Task
Go from the first line to the line with "- .03), mats[glass], 0)" and return those lines verbatim, ends included.
## begin
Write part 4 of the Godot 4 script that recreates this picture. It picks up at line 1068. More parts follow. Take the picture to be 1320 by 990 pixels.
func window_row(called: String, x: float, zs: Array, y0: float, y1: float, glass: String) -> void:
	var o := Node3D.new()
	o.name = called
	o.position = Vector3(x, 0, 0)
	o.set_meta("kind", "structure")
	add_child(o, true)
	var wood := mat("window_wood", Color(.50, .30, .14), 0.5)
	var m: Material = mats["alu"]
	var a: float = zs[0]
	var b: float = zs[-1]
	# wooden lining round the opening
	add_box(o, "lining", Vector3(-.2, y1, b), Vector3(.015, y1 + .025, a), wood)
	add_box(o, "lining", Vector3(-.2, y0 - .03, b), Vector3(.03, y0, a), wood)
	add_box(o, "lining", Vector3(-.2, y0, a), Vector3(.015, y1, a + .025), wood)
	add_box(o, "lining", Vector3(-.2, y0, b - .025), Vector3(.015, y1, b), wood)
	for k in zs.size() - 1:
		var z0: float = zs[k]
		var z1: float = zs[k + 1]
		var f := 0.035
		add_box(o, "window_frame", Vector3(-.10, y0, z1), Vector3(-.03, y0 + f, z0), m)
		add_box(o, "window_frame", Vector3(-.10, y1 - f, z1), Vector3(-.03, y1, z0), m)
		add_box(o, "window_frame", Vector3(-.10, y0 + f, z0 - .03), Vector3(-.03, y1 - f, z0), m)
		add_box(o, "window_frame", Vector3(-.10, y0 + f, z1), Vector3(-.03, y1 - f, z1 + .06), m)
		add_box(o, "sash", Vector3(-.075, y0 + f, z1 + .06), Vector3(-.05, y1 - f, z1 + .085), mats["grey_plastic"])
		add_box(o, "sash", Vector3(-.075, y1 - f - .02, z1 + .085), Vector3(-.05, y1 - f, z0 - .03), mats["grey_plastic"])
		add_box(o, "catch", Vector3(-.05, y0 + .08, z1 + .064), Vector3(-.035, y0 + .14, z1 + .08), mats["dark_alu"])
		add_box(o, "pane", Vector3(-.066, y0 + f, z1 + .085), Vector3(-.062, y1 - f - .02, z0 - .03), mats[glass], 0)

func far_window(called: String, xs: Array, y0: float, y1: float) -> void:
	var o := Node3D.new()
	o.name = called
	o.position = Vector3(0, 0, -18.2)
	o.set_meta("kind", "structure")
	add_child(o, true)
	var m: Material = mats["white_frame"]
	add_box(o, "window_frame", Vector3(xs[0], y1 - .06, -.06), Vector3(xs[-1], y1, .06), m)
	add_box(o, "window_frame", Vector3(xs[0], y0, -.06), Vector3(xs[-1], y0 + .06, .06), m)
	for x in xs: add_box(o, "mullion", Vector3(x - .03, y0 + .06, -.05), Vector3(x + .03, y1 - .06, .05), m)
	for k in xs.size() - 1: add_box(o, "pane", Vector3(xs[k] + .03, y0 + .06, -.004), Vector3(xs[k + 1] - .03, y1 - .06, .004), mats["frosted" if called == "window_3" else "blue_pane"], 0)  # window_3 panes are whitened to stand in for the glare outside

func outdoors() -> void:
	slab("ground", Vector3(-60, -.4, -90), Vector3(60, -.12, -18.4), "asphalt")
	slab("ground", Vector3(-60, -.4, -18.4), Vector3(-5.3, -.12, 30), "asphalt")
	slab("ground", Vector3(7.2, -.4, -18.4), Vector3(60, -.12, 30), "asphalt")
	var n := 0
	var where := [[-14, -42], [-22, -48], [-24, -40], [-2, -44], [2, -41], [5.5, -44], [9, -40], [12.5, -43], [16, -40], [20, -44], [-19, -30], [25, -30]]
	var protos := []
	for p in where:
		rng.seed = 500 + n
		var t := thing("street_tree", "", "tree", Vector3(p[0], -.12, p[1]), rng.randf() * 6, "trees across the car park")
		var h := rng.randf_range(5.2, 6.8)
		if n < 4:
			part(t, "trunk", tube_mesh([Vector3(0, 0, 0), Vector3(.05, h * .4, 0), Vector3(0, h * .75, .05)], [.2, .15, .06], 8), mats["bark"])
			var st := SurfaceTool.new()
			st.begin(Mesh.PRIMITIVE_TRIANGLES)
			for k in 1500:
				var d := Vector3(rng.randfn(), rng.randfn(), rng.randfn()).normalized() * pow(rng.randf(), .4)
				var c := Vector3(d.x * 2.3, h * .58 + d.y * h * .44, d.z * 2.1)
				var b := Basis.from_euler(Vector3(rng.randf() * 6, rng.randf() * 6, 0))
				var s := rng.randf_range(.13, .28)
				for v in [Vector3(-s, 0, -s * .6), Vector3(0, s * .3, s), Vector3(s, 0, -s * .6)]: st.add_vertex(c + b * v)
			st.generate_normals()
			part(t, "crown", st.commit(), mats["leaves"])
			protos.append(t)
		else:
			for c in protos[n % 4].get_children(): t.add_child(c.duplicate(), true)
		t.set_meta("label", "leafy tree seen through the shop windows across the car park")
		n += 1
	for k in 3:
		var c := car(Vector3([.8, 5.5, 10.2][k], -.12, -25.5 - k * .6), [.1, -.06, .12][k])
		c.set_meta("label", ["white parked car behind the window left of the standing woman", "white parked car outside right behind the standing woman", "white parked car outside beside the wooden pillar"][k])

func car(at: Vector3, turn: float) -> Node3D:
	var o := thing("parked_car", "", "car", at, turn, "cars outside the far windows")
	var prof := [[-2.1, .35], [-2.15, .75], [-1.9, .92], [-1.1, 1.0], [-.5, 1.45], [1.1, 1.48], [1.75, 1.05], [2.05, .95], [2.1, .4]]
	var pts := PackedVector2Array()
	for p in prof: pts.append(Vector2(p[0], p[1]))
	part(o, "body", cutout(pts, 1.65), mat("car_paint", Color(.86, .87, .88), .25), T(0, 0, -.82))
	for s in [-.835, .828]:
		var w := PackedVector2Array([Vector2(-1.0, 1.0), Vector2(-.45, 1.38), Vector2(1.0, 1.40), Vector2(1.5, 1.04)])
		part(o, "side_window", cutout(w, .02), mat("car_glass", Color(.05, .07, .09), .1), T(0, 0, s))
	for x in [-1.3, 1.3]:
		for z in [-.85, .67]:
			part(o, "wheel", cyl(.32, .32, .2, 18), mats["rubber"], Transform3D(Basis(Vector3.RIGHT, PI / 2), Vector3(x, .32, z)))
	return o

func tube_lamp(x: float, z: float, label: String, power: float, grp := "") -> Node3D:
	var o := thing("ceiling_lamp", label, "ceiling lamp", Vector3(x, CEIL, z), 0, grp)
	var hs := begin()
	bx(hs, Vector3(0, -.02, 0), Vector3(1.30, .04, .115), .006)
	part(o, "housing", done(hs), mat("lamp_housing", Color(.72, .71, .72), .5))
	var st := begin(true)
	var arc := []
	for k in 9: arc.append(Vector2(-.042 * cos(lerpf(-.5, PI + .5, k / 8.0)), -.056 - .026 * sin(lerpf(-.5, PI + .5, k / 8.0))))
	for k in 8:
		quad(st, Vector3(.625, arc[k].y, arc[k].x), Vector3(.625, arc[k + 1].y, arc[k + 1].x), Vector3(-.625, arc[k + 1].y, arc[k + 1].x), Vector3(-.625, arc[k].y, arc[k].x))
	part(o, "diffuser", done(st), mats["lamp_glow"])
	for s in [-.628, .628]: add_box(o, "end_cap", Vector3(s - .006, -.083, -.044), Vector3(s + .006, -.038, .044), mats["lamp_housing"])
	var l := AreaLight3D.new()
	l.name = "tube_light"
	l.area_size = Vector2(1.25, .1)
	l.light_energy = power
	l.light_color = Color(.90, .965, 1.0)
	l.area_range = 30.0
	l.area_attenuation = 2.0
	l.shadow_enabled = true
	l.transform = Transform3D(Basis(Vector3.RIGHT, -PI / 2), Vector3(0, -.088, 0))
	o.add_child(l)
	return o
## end
Solved exercise
Write part 4 of the Godot 4 script that recreates this picture. It picks up at line 1068. More parts follow. Take the picture to be 1320 by 990 pixels.
func window_row(called: String, x: float, zs: Array, y0: float, y1: float, glass: String) -> void:
	var o := Node3D.new()
	o.name = called
	o.position = Vector3(x, 0, 0)
	o.set_meta("kind", "structure")
	add_child(o, true)
	var wood := mat("window_wood", Color(.50, .30, .14), 0.5)
	var m: Material = mats["alu"]
	var a: float = zs[0]
	var b: float = zs[-1]
	# wooden lining round the opening
	add_box(o, "lining", Vector3(-.2, y1, b), Vector3(.015, y1 + .025, a), wood)
	add_box(o, "lining", Vector3(-.2, y0 - .03, b), Vector3(.03, y0, a), wood)
	add_box(o, "lining", Vector3(-.2, y0, a), Vector3(.015, y1, a + .025), wood)
	add_box(o, "lining", Vector3(-.2, y0, b - .025), Vector3(.015, y1, b), wood)
	for k in zs.size() - 1:
		var z0: float = zs[k]
		var z1: float = zs[k + 1]
		var f := 0.035
		add_box(o, "window_frame", Vector3(-.10, y0, z1), Vector3(-.03, y0 + f, z0), m)
		add_box(o, "window_frame", Vector3(-.10, y1 - f, z1), Vector3(-.03, y1, z0), m)
		add_box(o, "window_frame", Vector3(-.10, y0 + f, z0 - .03), Vector3(-.03, y1 - f, z0), m)
		add_box(o, "window_frame", Vector3(-.10, y0 + f, z1), Vector3(-.03, y1 - f, z1 + .06), m)
		add_box(o, "sash", Vector3(-.075, y0 + f, z1 + .06), Vector3(-.05, y1 - f, z1 + .085), mats["grey_plastic"])
		add_box(o, "sash", Vector3(-.075, y1 - f - .02, z1 + .085), Vector3(-.05, y1 - f, z0 - .03), mats["grey_plastic"])
		add_box(o, "catch", Vector3(-.05, y0 + .08, z1 + .064), Vector3(-.035, y0 + .14, z1 + .08), mats["dark_alu"])
		add_box(o, "pane", Vector3(-.066, y0 + f, z1 + .085), Vector3(-.062, y1 - f - .02, z0 - .03), mats[glass], 0)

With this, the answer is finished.